No one ever accomplishes anything worthwhile on their own. That’s why hiring the right people is critical for any company — and especially for a startup or small business with just a handful of employees.

After all, if you’re running a company with 600 employees, then one bad apple can’t spoil the whole bunch… but when yours is a team of, say, four people, hiring the wrong person dramatically impacts the rest of the team.

Even so, hiring isn’t just a science; hiring is also an art. Sometimes the candidate that looks great on paper, and in the interview, turns out to be a horrible fit once the new hire honeymoon is over.
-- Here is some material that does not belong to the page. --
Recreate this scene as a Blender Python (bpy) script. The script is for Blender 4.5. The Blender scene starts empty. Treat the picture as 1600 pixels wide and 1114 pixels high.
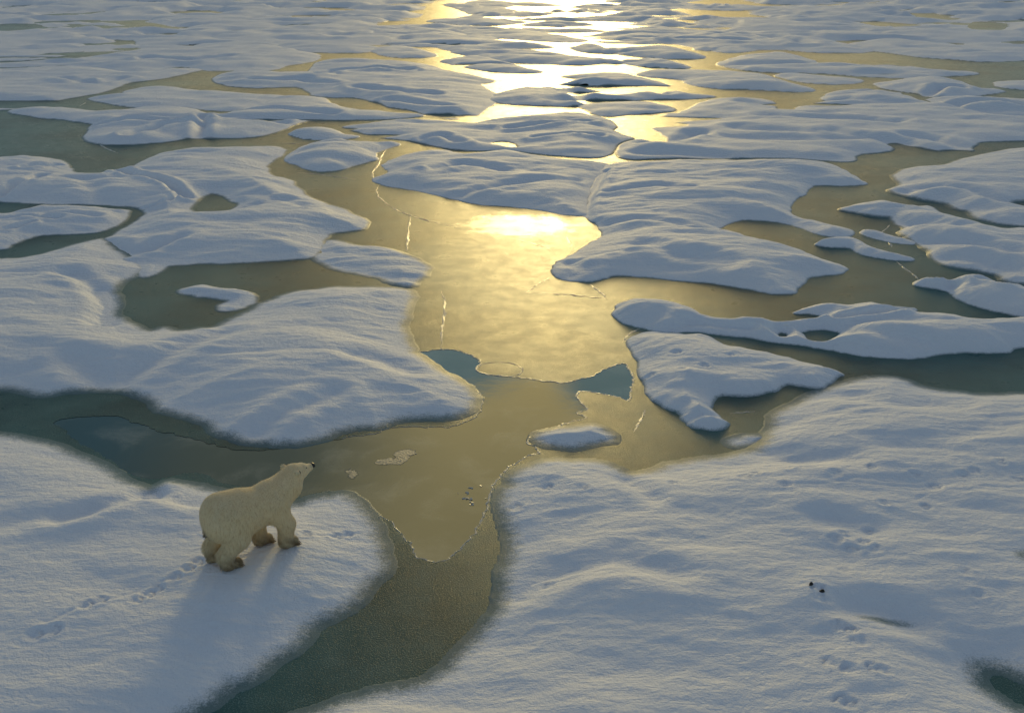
import bpy, bmesh, math, random
import numpy as np
from mathutils import Vector, geometry

# ------------------------------------------------------------------ camera, sky, sun
SC = bpy.context.scene
COL = SC.collection
CAM_H, PITCH, FPX = 9.0, math.radians(20.7), 1689.0
cam_d = bpy.data.cameras.new('camera'); cam = bpy.data.objects.new('camera', cam_d); COL.objects.link(cam)
cam_d.sensor_width = 36.0; cam_d.lens = FPX / 1600 * 36.0
cam_d.clip_start = 0.1; cam_d.clip_end = 6000
cam.location = (0, 0, CAM_H); cam.rotation_euler = (math.pi / 2 - PITCH, 0, 0)
SC.camera = cam
SC.view_settings.view_transform = 'Standard'; SC.view_settings.look = 'None'
SC.view_settings.exposure = -0.2; SC.view_settings.gamma = 1.0

SUN_EL, SUN_AZ = math.radians(10.0), math.radians(2.3)
SUN_DIR = Vector((math.sin(SUN_AZ) * math.cos(SUN_EL), math.cos(SUN_AZ) * math.cos(SUN_EL), math.sin(SUN_EL)))
SKY_STRENGTH = 0.13
sun_d = bpy.data.lights.new('sun', 'SUN'); sun = bpy.data.objects.new('sun', sun_d); COL.objects.link(sun)
sun_d.energy = 1.35; sun_d.angle = math.radians(10.0); sun_d.color = (1.0, 0.76, 0.31)
sun.rotation_euler = SUN_DIR.to_track_quat('Z', 'Y').to_euler()


class NT:
    """small helper for building node trees"""
    def __init__(self, tree):
        self.t = tree
    def n(self, kind, **kw):
        nd = self.t.nodes.new(kind)
        ins = kw.pop('ins', {})
        for k, v in kw.items():
            setattr(nd, k, v)
        for k, v in ins.items():
            if hasattr(v, 'is_linked') or isinstance(v, bpy.types.NodeSocket):
                self.t.links.new(v, nd.inputs[k])
            else:
                nd.inputs[k].default_value = v
        return nd
    def math(self, op, a, b=None, clamp=False):
        nd = self.t.nodes.new('ShaderNodeMath'); nd.operation = op; nd.use_clamp = clamp
        for i, v in enumerate((a, b)):
            if v is None: continue
            if isinstance(v, bpy.types.NodeSocket): self.t.links.new(v, nd.inputs[i])
            else: nd.inputs[i].default_value = v
        return nd.outputs[0]
    def mix(self, f, a, b, blend='MIX'):
        nd = self.t.nodes.new('ShaderNodeMix'); nd.data_type = 'RGBA'; nd.blend_type = blend
        for i, v in ((0, f), (6, a), (7, b)):
            if isinstance(v, bpy.types.NodeSocket): self.t.links.new(v, nd.inputs[i])
            elif i == 0: nd.inputs[i].default_value = v
            else: nd.inputs[i].default_value = (*v, 1.0) if len(v) == 3 else v
        return nd.outputs[2]
    def ramp(self, f, lo, hi):
        nd = self.t.nodes.new('ShaderNodeMapRange'); nd.interpolation_type = 'SMOOTHSTEP'
        self.t.links.new(f, nd.inputs[0]); nd.inputs[1].default_value = lo; nd.inputs[2].default_value = hi
        nd.inputs[3].default_value = 0.0; nd.inputs[4].default_value = 1.0
        return nd.outputs[0]
    def noise(self, vec, scale, detail=4, rough=0.55, dist=0.0):
        nd = self.n('ShaderNodeTexNoise', ins={'Scale': scale, 'Detail': detail, 'Roughness': rough, 'Distortion': dist})
        if vec is not None: self.t.links.new(vec, nd.inputs['Vector'])
        return nd.outputs['Fac']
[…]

And sometimes the seemingly unimpressive candidate turns out to be a superstar.

So, what should you do?

Whenever possible, definitely assess qualifications, skills, experience, etc., but make sure you factor in one other key quality:

Passion.

The reason is simple. New people on the team can almost always be taught new skills. That’s especially true if your business is, at least in part, based on your subject matter expertise. If you’re an outstanding salesperson, you can teach other people to sell.

If you possess a technical skill, you can teach others to perform that skill. If your customer service skills are outstanding, you can teach new employees to treat your customers the way you wish them to be treated.

But what you can’t teach is passion. What you can’t teach is enthusiasm. What you can’t teach is attitude: A great work ethic, a can-do spirit, a willingness to put the team first… those things can’t be taught.

And that’s why those things often matter more than the hard (and sometimes even soft) skills a new employee brings to the table.

Think I’m wrong? Consider the reasons new hires fail. According to a study by Leadership IQ in 2015, very few new hires that failed in the first eighteen months in a job were unsuccessful because of a lack of technical skill. Furthermore, 89% of new hires failed because they had the wrong temperament, were unwilling to be coached and lacked motivation.

In short, where new hire success was concerned, skills didn’t matter.

Passion mattered.

So how can identify candidates who will be passionate and enthusiastic?

In some ways it’s easy. First, look for people who don’t just claim to be passionate about something, anything, but who actually demonstrate that passion.

Ask about hobbies and outside interests, but don’t stop there. Ask what they do. Ask why they do it. Ask how often, and how long. Let their behavior indicate their true involvement, and true passion. After all, it’s easy to say that you love helping other people, but working in a soup kitchen three times every week proves it.

Or ask how they gained the skills they now possess. The candidates who took classes at night, who used online tools on their own time to learn new skills, and the candidates who used side jobs or side hustles to expand their professional horizons. People who take an unconventional (read: hard) path to success do so because they truly care about succeeding.

And that means they’ll care about your company’s success – as long as you help them care about your company’s success.

That, of course, is the final piece of the puzzle. Even people who are incredibly passionate by nature won’t maintain that enthusiasm if they can’t find meaning and purpose in their work.

And that’s why it’s your job to help your employees feel like they are part of something bigger — of a team with a meaningful mission, a true purpose, a goal that matters.

Maybe that sense of meaning comes from making an impact on the lives, whether in a professional or a personal way, of your customers. Maybe that meaning comes from setting out to achieve the seemingly impossible.

Maybe that meaning comes from feeling like their success will go hand-in-hand with your company’s success.

Or, more likely, that meaning will come from all three of those things.

Passionate people are predisposed to caring because caring is the foundation of passion.

Your job is to provide missions, and goals, and roles that allow passionate people to keep on caring, because when they do, they will accomplish things you never imagined possible.

They will help you build a company you love, and that they love working for.